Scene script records

⁂

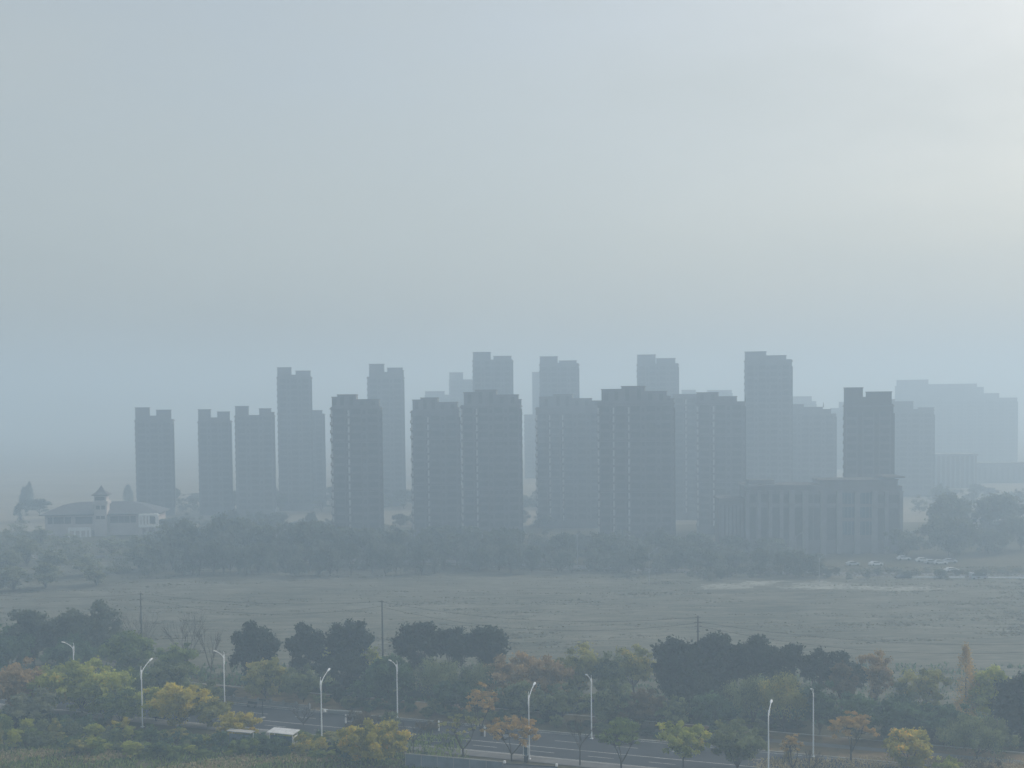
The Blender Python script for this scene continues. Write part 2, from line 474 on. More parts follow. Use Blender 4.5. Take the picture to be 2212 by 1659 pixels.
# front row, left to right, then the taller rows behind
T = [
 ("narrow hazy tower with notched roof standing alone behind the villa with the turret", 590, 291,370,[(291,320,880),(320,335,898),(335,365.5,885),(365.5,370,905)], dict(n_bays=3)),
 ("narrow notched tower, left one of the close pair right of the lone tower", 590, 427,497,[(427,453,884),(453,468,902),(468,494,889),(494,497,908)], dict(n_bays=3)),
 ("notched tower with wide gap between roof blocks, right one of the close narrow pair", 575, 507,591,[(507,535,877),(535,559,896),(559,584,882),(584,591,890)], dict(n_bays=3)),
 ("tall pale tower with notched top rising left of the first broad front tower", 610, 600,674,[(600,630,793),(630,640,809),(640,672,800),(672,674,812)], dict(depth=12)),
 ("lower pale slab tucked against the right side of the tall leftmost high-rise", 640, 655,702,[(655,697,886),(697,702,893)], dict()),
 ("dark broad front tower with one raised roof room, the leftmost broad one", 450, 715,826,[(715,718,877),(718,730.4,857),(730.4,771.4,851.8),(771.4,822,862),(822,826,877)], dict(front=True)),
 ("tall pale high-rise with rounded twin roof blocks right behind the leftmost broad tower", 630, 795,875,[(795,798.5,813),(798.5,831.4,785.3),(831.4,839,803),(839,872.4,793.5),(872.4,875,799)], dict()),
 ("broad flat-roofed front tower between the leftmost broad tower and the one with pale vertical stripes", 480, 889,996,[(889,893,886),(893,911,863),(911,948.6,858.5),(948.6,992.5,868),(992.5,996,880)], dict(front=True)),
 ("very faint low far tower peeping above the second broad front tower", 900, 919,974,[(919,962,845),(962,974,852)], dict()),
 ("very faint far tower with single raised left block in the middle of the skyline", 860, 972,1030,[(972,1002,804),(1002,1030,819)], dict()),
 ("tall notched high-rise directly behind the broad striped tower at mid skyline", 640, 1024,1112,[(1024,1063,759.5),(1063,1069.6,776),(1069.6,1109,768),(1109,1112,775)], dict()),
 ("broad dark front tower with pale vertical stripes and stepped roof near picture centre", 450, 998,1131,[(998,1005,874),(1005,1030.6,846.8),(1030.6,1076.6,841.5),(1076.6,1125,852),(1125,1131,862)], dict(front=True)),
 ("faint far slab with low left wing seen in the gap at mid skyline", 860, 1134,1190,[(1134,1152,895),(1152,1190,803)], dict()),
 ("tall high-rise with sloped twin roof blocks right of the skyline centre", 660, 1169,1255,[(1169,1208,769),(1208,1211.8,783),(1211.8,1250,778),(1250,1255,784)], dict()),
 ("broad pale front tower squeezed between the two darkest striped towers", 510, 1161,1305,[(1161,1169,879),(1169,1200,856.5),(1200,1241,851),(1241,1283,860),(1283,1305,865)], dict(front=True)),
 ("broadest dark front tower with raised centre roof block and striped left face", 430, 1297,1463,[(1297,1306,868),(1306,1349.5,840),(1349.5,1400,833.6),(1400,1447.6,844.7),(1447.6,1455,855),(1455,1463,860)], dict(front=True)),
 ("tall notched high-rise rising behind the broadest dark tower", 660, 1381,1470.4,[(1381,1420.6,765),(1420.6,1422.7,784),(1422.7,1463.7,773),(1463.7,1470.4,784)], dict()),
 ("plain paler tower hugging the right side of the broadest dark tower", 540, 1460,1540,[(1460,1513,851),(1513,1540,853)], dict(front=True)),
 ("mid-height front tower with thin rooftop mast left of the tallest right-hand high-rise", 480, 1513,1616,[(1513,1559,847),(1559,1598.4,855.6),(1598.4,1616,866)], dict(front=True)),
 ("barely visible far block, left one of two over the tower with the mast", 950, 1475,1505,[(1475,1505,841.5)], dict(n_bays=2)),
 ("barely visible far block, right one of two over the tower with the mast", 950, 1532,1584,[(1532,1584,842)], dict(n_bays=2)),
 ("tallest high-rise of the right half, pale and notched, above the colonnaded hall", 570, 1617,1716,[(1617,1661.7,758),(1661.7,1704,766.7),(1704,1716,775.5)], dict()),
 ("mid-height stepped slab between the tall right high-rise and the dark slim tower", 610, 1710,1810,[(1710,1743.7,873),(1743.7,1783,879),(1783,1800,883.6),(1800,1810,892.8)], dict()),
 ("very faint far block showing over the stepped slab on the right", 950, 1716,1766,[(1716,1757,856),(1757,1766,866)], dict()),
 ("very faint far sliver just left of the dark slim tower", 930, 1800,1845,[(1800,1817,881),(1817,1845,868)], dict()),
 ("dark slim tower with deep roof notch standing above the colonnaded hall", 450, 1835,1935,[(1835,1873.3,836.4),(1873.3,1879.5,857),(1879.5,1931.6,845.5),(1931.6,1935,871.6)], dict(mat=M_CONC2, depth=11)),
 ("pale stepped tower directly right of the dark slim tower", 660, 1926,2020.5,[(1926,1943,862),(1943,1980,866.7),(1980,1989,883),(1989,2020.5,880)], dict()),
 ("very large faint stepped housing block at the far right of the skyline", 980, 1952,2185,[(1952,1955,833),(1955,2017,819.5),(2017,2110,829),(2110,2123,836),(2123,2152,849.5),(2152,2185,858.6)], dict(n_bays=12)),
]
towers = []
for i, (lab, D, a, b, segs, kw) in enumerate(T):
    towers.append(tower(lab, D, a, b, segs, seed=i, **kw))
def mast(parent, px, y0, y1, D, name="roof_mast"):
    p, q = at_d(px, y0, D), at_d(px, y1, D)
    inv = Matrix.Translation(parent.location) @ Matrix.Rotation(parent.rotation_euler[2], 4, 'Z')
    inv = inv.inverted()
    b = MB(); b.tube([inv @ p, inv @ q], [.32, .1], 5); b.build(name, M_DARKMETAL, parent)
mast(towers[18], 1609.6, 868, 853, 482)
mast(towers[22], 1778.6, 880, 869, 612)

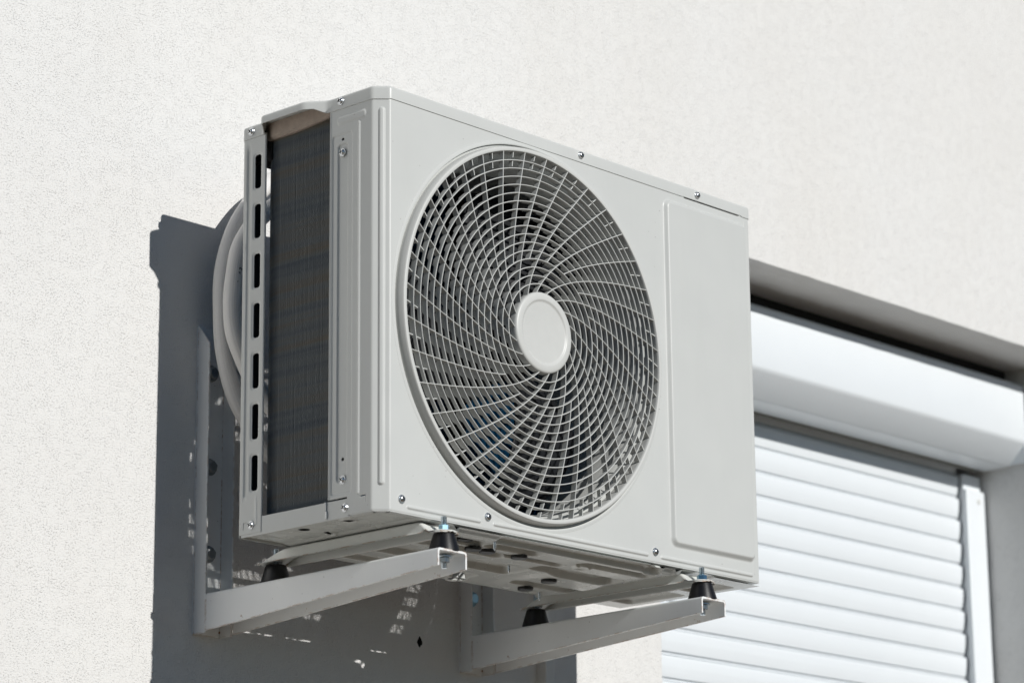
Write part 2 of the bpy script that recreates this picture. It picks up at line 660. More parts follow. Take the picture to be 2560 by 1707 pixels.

⁂

REQUIREMENTS: Restate each of the entries above word for word and skip every image.

RESPONSE TO THE EXERCISE:
The Blender Python script for this scene continues. Write part 2, from line 474 on. More parts follow. Use Blender 4.5. Take the picture to be 2212 by 1659 pixels.
# front row, left to right, then the taller rows behind
T = [
 ("narrow hazy tower with notched roof standing alone behind the villa with the turret", 590, 291,370,[(291,320,880),(320,335,898),(335,365.5,885),(365.5,370,905)], dict(n_bays=3)),
 ("narrow notched tower, left one of the close pair right of the lone tower", 590, 427,497,[(427,453,884),(453,468,902),(468,494,889),(494,497,908)], dict(n_bays=3)),
 ("notched tower with wide gap between roof blocks, right one of the close narrow pair", 575, 507,591,[(507,535,877),(535,559,896),(559,584,882),(584,591,890)], dict(n_bays=3)),
 ("tall pale tower with notched top rising left of the first broad front tower", 610, 600,674,[(600,630,793),(630,640,809),(640,672,800),(672,674,812)], dict(depth=12)),
 ("lower pale slab tucked against the right side of the tall leftmost high-rise", 640, 655,702,[(655,697,886),(697,702,893)], dict()),
 ("dark broad front tower with one raised roof room, the leftmost broad one", 450, 715,826,[(715,718,877),(718,730.4,857),(730.4,771.4,851.8),(771.4,822,862),(822,826,877)], dict(front=True)),
 ("tall pale high-rise with rounded twin roof blocks right behind the leftmost broad tower", 630, 795,875,[(795,798.5,813),(798.5,831.4,785.3),(831.4,839,803),(839,872.4,793.5),(872.4,875,799)], dict()),
 ("broad flat-roofed front tower between the leftmost broad tower and the one with pale vertical stripes", 480, 889,996,[(889,893,886),(893,911,863),(911,948.6,858.5),(948.6,992.5,868),(992.5,996,880)], dict(front=True)),
 ("very faint low far tower peeping above the second broad front tower", 900, 919,974,[(919,962,845),(962,974,852)], dict()),
 ("very faint far tower with single raised left block in the middle of the skyline", 860, 972,1030,[(972,1002,804),(1002,1030,819)], dict()),
 ("tall notched high-rise directly behind the broad striped tower at mid skyline", 640, 1024,1112,[(1024,1063,759.5),(1063,1069.6,776),(1069.6,1109,768),(1109,1112,775)], dict()),
 ("broad dark front tower with pale vertical stripes and stepped roof near picture centre", 450, 998,1131,[(998,1005,874),(1005,1030.6,846.8),(1030.6,1076.6,841.5),(1076.6,1125,852),(1125,1131,862)], dict(front=True)),
 ("faint far slab with low left wing seen in the gap at mid skyline", 860, 1134,1190,[(1134,1152,895),(1152,1190,803)], dict()),
 ("tall high-rise with sloped twin roof blocks right of the skyline centre", 660, 1169,1255,[(1169,1208,769),(1208,1211.8,783),(1211.8,1250,778),(1250,1255,784)], dict()),
 ("broad pale front tower squeezed between the two darkest striped towers", 510, 1161,1305,[(1161,1169,879),(1169,1200,856.5),(1200,1241,851),(1241,1283,860),(1283,1305,865)], dict(front=True)),
 ("broadest dark front tower with raised centre roof block and striped left face", 430, 1297,1463,[(1297,1306,868),(1306,1349.5,840),(1349.5,1400,833.6),(1400,1447.6,844.7),(1447.6,1455,855),(1455,1463,860)], dict(front=True)),
 ("tall notched high-rise rising behind the broadest dark tower", 660, 1381,1470.4,[(1381,1420.6,765),(1420.6,1422.7,784),(1422.7,1463.7,773),(1463.7,1470.4,784)], dict()),
 ("plain paler tower hugging the right side of the broadest dark tower", 540, 1460,1540,[(1460,1513,851),(1513,1540,853)], dict(front=True)),
 ("mid-height front tower with thin rooftop mast left of the tallest right-hand high-rise", 480, 1513,1616,[(1513,1559,847),(1559,1598.4,855.6),(1598.4,1616,866)], dict(front=True)),
 ("barely visible far block, left one of two over the tower with the mast", 950, 1475,1505,[(1475,1505,841.5)], dict(n_bays=2)),
 ("barely visible far block, right one of two over the tower with the mast", 950, 1532,1584,[(1532,1584,842)], dict(n_bays=2)),
 ("tallest high-rise of the right half, pale and notched, above the colonnaded hall", 570, 1617,1716,[(1617,1661.7,758),(1661.7,1704,766.7),(1704,1716,775.5)], dict()),
 ("mid-height stepped slab between the tall right high-rise and the dark slim tower", 610, 1710,1810,[(1710,1743.7,873),(1743.7,1783,879),(1783,1800,883.6),(1800,1810,892.8)], dict()),
 ("very faint far block showing over the stepped slab on the right", 950, 1716,1766,[(1716,1757,856),(1757,1766,866)], dict()),
 ("very faint far sliver just left of the dark slim tower", 930, 1800,1845,[(1800,1817,881),(1817,1845,868)], dict()),
 ("dark slim tower with deep roof notch standing above the colonnaded hall", 450, 1835,1935,[(1835,1873.3,836.4),(1873.3,1879.5,857),(1879.5,1931.6,845.5),(1931.6,1935,871.6)], dict(mat=M_CONC2, depth=11)),
 ("pale stepped tower directly right of the dark slim tower", 660, 1926,2020.5,[(1926,1943,862),(1943,1980,866.7),(1980,1989,883),(1989,2020.5,880)], dict()),
 ("very large faint stepped housing block at the far right of the skyline", 980, 1952,2185,[(1952,1955,833),(1955,2017,819.5),(2017,2110,829),(2110,2123,836),(2123,2152,849.5),(2152,2185,858.6)], dict(n_bays=12)),
]
towers = []
for i, (lab, D, a, b, segs, kw) in enumerate(T):
    towers.append(tower(lab, D, a, b, segs, seed=i, **kw))
def mast(parent, px, y0, y1, D, name="roof_mast"):
    p, q = at_d(px, y0, D), at_d(px, y1, D)
    inv = Matrix.Translation(parent.location) @ Matrix.Rotation(parent.rotation_euler[2], 4, 'Z')
    inv = inv.inverted()
    b = MB(); b.tube([inv @ p, inv @ q], [.32, .1], 5); b.build(name, M_DARKMETAL, parent)
mast(towers[18], 1609.6, 868, 853, 482)
mast(towers[22], 1778.6, 880, 869, 612)

Write part 2 of the bpy script that recreates this picture. It picks up at line 660. More parts follow. Take the picture to be 2560 by 1707 pixels.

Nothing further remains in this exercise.